Quando ha cominciato a fare equitazione?

Ho iniziato a interessarmene cinque anni fa. Stavo cercando qualche attività che potessi svolgere come sport e all’aria aperta. Allo stesso tempo mi piacciono molto gli animali. Così sono stato al Centro equestre fiorentino per curiosità.

Qual è stata la prima impressione a salire a cavallo?

Prima di arrivare a quello ce ne è voluto. Intanto il cavallo è grande e grosso.  Nel mio caso c’è stato un percorso di avvicinamento. In ogni caso, il Centro conta istruttori molto preparati anche per chi ha una disabilità e vuole fare equitazione. Questo mi ha permesso di sentirmi a mio agio. Di non sentirmi esposto a rischi. Avvertivo, infatti, che tutto veniva svolto in sicurezza. E in allegria. Il clima era sempre giocoso e festoso.

Mai fatto sport prima?

Si. Mi piaceva sciare. Sino a che ho potuto vedere ho sempre sciato. Mai fatto equitazione.

Quante volte si allena?

Due o tre volte a settimana. Ogni sessione dura almeno due ore e mezza. Inoltre c’è la preparazione del cavallo prima e alla fine dell’allenamento.

Come ci arriva al centro equestre?

In due modi. Il primo è con i mezzi pubblici. C’è una tramvia.  Il secondo grazie agli accompagnatori messi a disposizione dai servizi sociali del comune per persone non vedenti.

Vive a Firenze. Come trova la città in fatto di accessibilità?

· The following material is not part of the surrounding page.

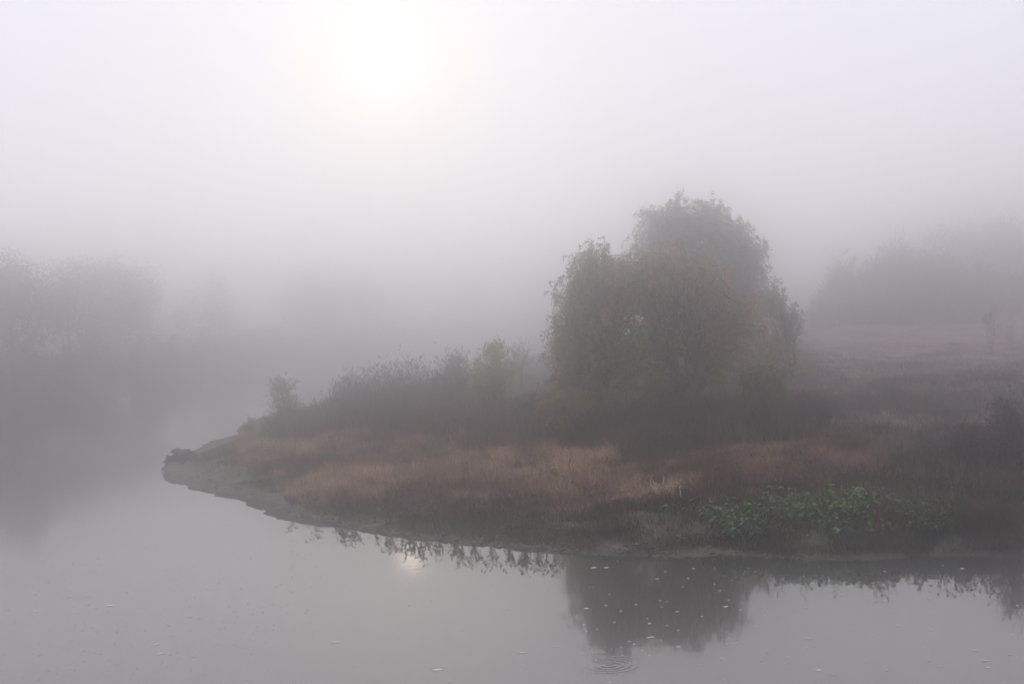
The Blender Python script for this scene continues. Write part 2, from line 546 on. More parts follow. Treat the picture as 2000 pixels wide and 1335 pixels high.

Meglio Roma di Firenze. Meglio Bologna di Firenze. Firenze, ad esempio, possiede marciapiedi troppo stretti. È vero è una città storica, ma perché non ci sono i percorsi pedonali tattili? Volevo rivolgere la domanda a Matteo Renzi quando era il mio sindaco, ma non mi ha mai ricevuto. Con Dario Nardella, invece, si è istaurato un dialogo. Vedremo che accadrà.

Prossimi appuntamenti agonistici?

Il 24 agosto, sempre a san Rossore. Un percorso di 30 km, fra dune di sabbia e boschi. E poi mi piacerebbe poter fare gare all’estero.

Le Paralimpiadi ad esempio?

No. No. O meglio, magari. L’endurance non è disciplina paralimpica, lo è invece il dressage. Sta cominciando a farsi strada un movimento che vuole portare anche l’endurance ai Giochi. Lo scorso giugno, l’esperienza che il centro equestre fiorentino sta facendo con me è stata portata a un importante convegno mondiale sugli sport equestri. È stato realizzato un video durante alcuni allenamenti ed è stato mostrato ai vertici delle federazioni partecipanti. Lo sport, come si diceva, è diffuso e alla portata di tutti. Scommetto che fra qualche anno sarà disciplina paralimpica. Sarebbe fantastico poter prendere parte alla prima edizione dell’endurance nei Giochi. Sarebbe un altro primato.